Assister aux cérémonies nocturnes sur la plage d’Inasa-no-hama impose de braver le froid automnal de la côte. Les températures en novembre oscillent autour de 10 degrés Celsius, avec des vents maritimes pénétrants. Prévoir des vêtements thermiques adaptés et respecter le silence rituel demandé par les organisateurs s’avère indispensable. La photographie, bien que tolérée, doit demeurer discrète et respectueuse de l’atmosphère recueillie.
Contexte contemporain : entre préservation et accessibilité
Kamiarisai s’inscrit dans une tension propre au patrimoine immatériel japonais : préserver l’authenticité rituelle tout en permettant une accessibilité élargie. Les autorités locales, conscientes du potentiel touristique de cet événement unique, ont développé une communication multilingue et des infrastructures d’accueil sans pour autant transformer le festival en spectacle folklorique. Cette ligne de crête, difficile à maintenir, témoigne de la maturité de la politique culturelle japonaise.

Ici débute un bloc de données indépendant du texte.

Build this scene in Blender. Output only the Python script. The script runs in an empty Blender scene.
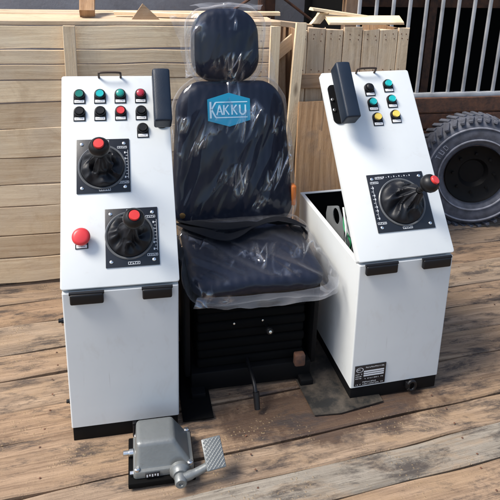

Le sanctuaire Izumo Oyashiro lui-même, classé parmi les plus anciens et les plus vénérés du Japon, fait l’objet d’une reconstruction périodique selon le principe du shikinen sengu, migration rituelle impliquant le démontage puis la reconstruction à l’identique des structures sacrées. Cette pratique, également observée au sanctuaire d’Ise, assure la transmission des savoir-faire charpentiers ancestraux tout en renouvelant symboliquement la pureté du lieu.